Originally the rosary had 150 beads, the same number of psalms in the Bible. In the twelfth century, religious orders recited together the 150 Psalms as a way to mark the hours of the day and the days of the week. Those people who didn’t know how to read wanted to share in this practice, so praying on a string of 150 beads or knots began as a parallel to praying the psalms. It was a way that the illiterate could remember the Lord and his mother throughout the day. The “Divine Office”; the official prayer of the church; is the recitation of the psalms over a four week period, and is still prayed today.
This first rosary was prayed as we do today, a person would pass their fingers over each bead and say a prayer, usually the “Our Father”.
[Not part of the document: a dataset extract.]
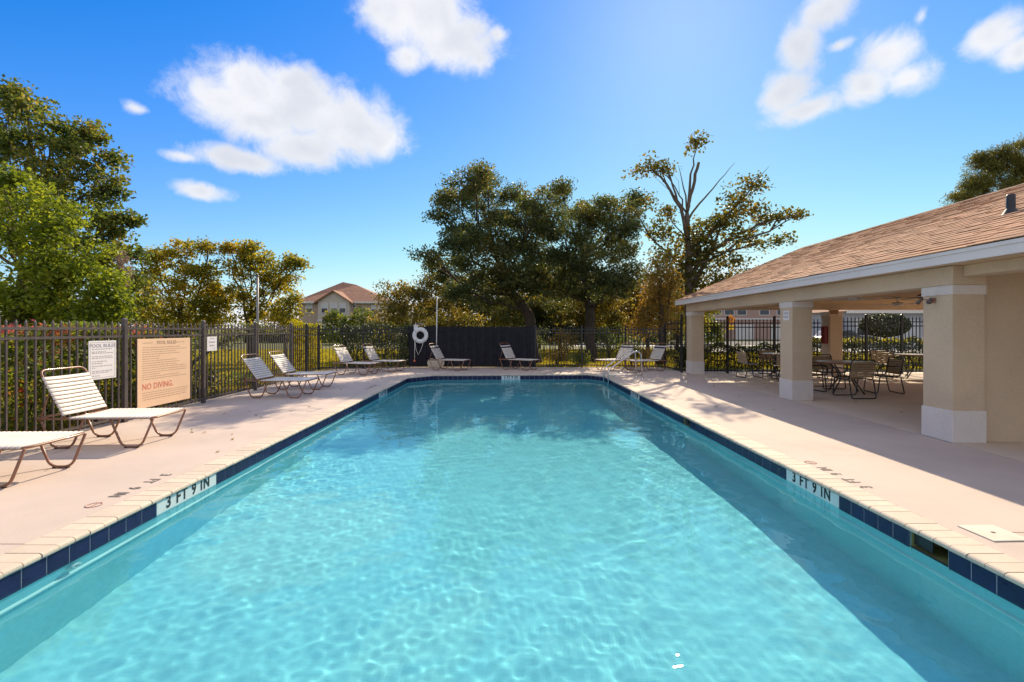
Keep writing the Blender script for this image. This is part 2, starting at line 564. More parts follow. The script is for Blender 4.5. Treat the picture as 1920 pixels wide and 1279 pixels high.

4.The discipline of confessing sins to a priest and having him set a penance to make satisfaction is a practice from the Old Testament (See Numbers 5:5 and Leviticus 5:5). The idea of examination of conscience and the confession of sin was the norm for Jews (e.g., Leviticus 26:40, Ezra 10:1, Nehemiah 9:2-3, Daniel 9:20) especially on the Day of Atonement (e.g., Leviticus 16:21). So much so that St. John could say:
1John 1:9 If we confess our sins, he is faithful and
just, and will forgive our sins and cleanse us
from all unrighteousness.
And St. James:
James 5:16 Therefore confess your sins to one
another, and pray for one another, that you
may be healed. The prayer of a righteous man
has great power in its effects.
In the first several Christian Centuries, there was public confession of sin (usually to the Bishop) and public penance. Around the 4th Century, the Monks in Ireland had developed a method for spiritual direction which involved the private confession of sin to a spiritual director. This style of confessing sins in secret was quite successful as a tool for spiritual direction. The Bishops decided to use it as the normative way of hearing confession and absolving from sin. This also was the occasion for the development of less public and less severe penances for sin. Spiritual direction replaced most of the more punitive public penances.
That is where our current custom of confession came from.